(Extracted material)
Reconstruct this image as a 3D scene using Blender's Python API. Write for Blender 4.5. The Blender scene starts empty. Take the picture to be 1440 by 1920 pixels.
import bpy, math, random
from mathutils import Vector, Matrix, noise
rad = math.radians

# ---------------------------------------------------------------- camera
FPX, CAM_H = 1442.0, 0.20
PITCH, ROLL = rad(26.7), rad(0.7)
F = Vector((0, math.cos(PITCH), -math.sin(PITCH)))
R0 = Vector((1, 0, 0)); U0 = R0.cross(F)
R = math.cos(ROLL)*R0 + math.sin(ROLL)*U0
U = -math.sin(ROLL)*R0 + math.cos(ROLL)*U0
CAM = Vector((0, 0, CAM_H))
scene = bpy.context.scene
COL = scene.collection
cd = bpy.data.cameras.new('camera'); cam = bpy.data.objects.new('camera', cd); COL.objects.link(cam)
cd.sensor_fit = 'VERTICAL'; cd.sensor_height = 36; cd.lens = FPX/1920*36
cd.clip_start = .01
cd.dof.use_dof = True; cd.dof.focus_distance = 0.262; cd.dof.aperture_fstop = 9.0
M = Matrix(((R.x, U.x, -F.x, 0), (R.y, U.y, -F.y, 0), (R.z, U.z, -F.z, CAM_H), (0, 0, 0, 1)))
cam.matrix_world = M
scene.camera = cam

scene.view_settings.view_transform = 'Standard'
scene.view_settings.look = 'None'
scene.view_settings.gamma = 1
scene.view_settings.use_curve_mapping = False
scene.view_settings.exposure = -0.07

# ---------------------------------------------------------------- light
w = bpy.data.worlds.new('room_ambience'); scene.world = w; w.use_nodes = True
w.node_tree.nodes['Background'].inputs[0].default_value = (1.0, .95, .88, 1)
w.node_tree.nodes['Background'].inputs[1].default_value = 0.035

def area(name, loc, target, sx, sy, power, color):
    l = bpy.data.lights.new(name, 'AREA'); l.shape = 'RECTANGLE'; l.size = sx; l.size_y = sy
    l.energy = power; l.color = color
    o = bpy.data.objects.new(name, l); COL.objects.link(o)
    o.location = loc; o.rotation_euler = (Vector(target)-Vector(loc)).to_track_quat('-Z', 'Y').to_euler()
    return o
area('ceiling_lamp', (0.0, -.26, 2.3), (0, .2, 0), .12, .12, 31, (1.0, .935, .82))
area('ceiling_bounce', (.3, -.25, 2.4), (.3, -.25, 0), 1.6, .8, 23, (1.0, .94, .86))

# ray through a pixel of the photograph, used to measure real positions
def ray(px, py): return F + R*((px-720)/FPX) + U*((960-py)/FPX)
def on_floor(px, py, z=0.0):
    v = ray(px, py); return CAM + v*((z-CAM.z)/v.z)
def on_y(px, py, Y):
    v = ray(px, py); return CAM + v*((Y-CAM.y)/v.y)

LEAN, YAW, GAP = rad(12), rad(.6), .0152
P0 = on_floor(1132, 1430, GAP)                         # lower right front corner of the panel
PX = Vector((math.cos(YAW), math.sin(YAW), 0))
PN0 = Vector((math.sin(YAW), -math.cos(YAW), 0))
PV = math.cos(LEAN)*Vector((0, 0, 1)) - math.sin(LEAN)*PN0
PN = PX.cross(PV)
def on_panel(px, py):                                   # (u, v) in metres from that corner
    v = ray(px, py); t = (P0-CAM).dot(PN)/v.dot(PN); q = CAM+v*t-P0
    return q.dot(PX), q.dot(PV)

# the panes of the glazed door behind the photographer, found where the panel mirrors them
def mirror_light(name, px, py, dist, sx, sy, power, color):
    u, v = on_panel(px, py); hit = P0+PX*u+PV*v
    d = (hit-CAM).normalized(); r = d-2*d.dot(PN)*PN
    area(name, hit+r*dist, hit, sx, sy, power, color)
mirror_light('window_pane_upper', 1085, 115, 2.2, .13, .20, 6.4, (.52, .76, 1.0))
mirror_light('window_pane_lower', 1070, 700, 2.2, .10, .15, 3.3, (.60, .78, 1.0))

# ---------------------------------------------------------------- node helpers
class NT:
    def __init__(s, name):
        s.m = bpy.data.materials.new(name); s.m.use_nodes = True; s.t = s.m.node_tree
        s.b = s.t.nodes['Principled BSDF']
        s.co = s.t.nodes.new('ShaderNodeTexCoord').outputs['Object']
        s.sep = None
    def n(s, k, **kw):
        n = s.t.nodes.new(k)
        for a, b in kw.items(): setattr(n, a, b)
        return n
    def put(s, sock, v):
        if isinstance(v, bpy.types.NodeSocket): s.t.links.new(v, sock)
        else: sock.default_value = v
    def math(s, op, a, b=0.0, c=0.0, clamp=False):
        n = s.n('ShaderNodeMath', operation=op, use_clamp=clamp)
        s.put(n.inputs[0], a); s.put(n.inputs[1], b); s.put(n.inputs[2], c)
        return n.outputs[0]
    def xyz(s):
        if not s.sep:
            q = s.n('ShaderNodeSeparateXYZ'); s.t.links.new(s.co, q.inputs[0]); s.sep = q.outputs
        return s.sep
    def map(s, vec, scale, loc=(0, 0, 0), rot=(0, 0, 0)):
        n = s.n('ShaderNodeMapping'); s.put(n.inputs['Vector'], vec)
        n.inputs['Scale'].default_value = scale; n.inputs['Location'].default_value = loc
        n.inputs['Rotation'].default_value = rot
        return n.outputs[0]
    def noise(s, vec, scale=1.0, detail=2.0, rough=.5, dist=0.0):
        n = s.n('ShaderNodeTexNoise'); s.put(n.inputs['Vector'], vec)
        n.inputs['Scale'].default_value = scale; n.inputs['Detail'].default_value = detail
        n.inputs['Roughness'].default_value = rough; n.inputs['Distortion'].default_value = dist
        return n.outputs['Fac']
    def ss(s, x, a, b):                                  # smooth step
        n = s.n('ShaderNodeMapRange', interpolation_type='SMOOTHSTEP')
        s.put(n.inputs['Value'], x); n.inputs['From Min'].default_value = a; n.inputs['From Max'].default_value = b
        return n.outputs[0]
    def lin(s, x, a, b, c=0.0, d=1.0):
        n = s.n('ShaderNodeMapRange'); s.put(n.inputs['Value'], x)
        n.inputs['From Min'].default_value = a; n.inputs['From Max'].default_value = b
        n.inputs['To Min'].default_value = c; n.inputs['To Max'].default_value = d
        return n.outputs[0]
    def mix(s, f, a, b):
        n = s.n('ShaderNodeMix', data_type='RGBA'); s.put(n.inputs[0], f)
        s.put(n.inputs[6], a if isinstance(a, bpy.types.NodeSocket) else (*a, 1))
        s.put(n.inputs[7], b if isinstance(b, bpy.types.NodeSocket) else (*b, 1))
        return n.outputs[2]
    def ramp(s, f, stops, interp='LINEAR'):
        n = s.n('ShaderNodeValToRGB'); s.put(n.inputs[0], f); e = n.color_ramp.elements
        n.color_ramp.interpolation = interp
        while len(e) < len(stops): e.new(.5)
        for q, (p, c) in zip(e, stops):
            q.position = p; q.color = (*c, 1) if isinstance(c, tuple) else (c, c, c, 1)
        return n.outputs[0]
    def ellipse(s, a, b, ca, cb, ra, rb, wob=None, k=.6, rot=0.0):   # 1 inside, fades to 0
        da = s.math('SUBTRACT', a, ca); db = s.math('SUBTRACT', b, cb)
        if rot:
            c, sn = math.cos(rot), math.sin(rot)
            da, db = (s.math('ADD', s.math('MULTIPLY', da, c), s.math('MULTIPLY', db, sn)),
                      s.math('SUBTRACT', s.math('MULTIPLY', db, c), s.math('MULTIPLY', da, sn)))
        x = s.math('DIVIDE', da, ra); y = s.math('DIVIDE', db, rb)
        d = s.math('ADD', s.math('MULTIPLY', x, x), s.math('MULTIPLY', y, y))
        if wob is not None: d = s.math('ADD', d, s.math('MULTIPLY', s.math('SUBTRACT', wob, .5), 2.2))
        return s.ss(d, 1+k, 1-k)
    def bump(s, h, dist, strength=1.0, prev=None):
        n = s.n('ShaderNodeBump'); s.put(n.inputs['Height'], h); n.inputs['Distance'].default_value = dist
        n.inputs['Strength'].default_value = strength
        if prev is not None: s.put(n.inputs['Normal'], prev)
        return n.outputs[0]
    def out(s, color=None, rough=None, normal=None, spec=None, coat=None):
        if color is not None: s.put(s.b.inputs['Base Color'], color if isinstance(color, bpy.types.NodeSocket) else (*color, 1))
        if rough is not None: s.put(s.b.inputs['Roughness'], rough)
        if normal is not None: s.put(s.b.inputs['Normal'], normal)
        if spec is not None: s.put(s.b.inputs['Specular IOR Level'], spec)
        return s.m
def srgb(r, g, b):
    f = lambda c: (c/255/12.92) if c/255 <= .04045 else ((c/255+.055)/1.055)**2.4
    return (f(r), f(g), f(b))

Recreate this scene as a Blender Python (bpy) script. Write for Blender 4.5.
...
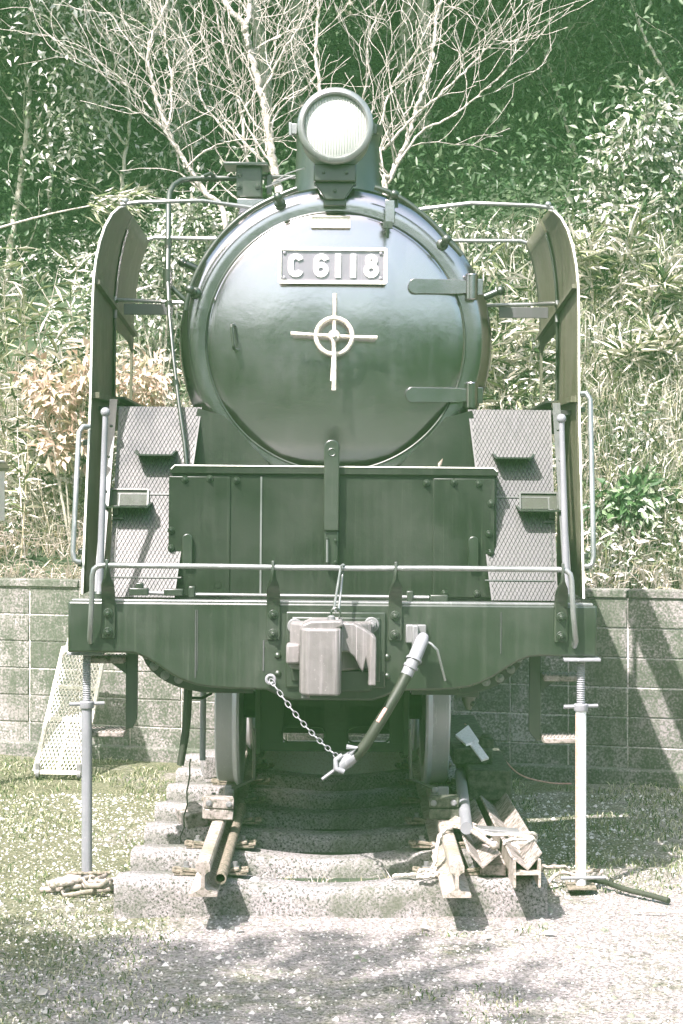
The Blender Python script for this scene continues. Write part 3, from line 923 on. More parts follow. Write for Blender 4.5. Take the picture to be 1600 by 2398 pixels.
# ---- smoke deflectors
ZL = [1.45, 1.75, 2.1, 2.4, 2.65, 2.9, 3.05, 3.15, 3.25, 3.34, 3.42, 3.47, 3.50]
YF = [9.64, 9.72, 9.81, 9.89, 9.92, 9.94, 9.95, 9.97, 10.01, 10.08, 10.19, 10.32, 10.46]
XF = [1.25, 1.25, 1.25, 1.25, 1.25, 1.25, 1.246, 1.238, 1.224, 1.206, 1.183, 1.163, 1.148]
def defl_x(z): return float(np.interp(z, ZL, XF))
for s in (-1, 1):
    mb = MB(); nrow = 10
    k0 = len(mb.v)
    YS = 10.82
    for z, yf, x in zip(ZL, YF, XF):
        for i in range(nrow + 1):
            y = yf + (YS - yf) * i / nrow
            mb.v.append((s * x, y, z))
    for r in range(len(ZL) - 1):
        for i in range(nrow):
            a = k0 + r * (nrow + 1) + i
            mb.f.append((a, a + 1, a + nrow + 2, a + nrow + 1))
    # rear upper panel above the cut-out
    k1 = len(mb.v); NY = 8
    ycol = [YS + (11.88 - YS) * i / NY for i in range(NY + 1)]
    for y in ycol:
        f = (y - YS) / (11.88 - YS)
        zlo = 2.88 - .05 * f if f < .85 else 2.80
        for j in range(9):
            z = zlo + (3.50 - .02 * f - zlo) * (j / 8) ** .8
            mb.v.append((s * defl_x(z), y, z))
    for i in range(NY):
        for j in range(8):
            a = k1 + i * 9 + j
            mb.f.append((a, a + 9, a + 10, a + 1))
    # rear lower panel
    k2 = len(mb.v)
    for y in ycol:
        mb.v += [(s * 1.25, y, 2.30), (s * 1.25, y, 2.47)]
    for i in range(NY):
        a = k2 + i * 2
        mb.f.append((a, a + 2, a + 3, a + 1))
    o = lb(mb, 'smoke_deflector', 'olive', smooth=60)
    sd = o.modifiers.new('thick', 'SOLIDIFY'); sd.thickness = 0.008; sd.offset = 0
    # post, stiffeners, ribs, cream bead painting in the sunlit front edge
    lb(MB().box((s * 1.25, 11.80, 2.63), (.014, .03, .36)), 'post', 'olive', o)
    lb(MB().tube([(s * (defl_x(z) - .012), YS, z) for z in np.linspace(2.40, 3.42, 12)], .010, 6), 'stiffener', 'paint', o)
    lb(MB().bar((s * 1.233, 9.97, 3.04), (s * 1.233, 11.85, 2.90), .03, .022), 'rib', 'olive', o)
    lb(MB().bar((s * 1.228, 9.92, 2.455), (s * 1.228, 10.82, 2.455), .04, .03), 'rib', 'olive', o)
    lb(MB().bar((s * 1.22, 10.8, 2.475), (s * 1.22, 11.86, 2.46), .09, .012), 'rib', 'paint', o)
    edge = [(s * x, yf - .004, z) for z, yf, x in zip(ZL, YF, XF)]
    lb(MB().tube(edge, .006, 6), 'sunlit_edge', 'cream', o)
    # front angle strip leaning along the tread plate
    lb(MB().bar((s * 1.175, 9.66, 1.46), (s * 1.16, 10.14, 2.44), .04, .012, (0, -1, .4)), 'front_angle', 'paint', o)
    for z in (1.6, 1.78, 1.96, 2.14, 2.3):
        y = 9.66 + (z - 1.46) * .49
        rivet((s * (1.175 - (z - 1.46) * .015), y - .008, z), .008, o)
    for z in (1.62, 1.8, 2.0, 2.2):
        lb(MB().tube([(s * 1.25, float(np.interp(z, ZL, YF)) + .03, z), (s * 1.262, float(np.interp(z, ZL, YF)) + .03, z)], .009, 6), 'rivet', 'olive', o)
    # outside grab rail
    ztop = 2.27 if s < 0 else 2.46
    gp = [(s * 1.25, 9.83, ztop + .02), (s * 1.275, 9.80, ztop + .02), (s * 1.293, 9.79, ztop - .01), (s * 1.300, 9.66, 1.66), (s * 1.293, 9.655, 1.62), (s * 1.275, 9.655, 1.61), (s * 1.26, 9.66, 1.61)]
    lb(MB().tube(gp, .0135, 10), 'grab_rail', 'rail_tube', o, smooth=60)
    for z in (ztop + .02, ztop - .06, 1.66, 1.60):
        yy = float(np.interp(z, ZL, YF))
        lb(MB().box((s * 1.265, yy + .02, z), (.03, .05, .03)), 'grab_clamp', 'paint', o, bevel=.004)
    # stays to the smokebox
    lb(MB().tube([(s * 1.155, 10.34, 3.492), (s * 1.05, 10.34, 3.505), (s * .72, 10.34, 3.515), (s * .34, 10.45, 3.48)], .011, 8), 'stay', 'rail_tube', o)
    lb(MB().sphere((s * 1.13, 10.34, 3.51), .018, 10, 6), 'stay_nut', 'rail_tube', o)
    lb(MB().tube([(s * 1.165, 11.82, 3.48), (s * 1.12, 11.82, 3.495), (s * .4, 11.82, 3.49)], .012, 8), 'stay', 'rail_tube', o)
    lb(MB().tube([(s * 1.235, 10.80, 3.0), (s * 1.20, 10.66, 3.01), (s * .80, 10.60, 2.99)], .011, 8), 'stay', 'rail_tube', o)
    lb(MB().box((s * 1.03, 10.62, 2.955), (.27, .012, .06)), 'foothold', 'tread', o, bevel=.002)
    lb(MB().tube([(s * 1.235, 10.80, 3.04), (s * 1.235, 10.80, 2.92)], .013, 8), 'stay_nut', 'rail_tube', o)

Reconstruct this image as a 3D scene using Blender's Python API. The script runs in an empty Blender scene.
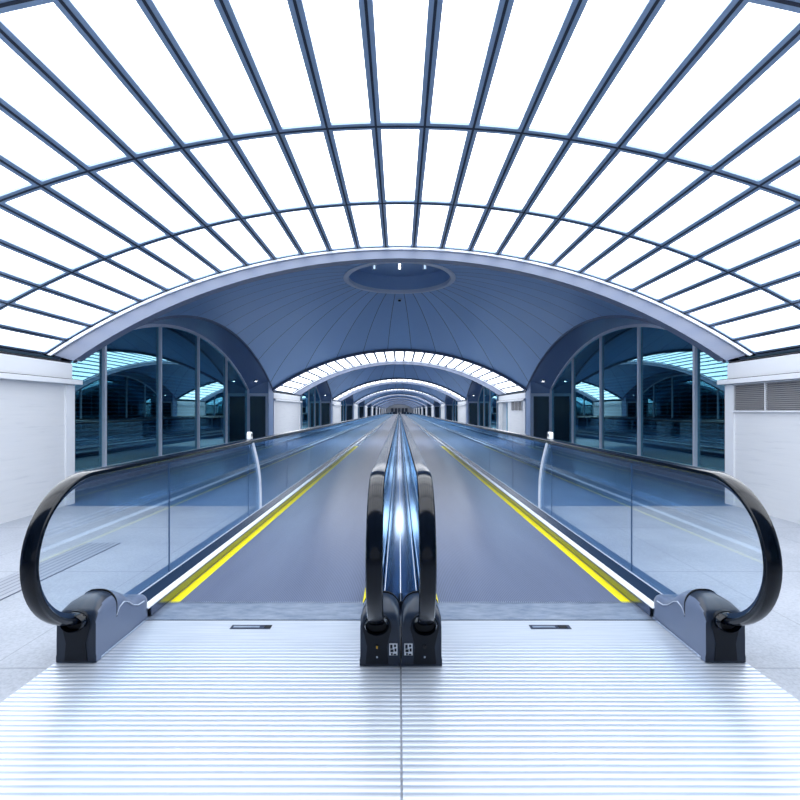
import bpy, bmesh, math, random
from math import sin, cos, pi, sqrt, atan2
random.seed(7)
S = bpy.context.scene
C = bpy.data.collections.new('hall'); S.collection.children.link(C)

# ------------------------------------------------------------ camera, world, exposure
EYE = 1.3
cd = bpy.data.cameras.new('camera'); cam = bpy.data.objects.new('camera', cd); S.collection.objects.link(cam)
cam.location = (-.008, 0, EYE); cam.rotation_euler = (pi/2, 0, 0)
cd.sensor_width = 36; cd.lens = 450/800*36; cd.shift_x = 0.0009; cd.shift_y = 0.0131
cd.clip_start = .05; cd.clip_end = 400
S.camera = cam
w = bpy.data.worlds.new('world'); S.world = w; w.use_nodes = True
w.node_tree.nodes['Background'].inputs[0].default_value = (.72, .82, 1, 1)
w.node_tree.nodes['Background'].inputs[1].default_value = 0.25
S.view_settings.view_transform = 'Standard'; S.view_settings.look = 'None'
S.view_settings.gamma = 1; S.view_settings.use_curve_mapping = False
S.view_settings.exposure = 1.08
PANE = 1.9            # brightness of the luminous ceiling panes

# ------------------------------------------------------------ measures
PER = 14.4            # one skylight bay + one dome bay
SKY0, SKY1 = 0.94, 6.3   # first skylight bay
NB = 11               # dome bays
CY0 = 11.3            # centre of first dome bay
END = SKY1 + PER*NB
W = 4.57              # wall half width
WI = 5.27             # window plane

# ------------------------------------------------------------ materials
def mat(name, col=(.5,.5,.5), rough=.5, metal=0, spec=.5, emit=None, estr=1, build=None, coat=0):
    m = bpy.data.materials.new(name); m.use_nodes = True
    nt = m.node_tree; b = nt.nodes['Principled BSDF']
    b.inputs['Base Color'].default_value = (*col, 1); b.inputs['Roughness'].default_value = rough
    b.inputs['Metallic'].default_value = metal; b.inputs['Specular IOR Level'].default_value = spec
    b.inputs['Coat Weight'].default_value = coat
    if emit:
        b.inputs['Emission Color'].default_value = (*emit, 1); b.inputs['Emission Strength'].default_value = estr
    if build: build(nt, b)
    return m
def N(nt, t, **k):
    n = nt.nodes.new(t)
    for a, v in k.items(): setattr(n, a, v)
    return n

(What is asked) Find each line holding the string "Reconstruct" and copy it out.

(Problem solution)
Reconstruct this image as a 3D scene using Blender's Python API. Write for Blender 4.5. The Blender scene starts empty. Take the picture to be 1440 by 1920 pixels.
Reconstruct this image as a 3D scene using Blender's Python API. The script runs in an empty Blender scene.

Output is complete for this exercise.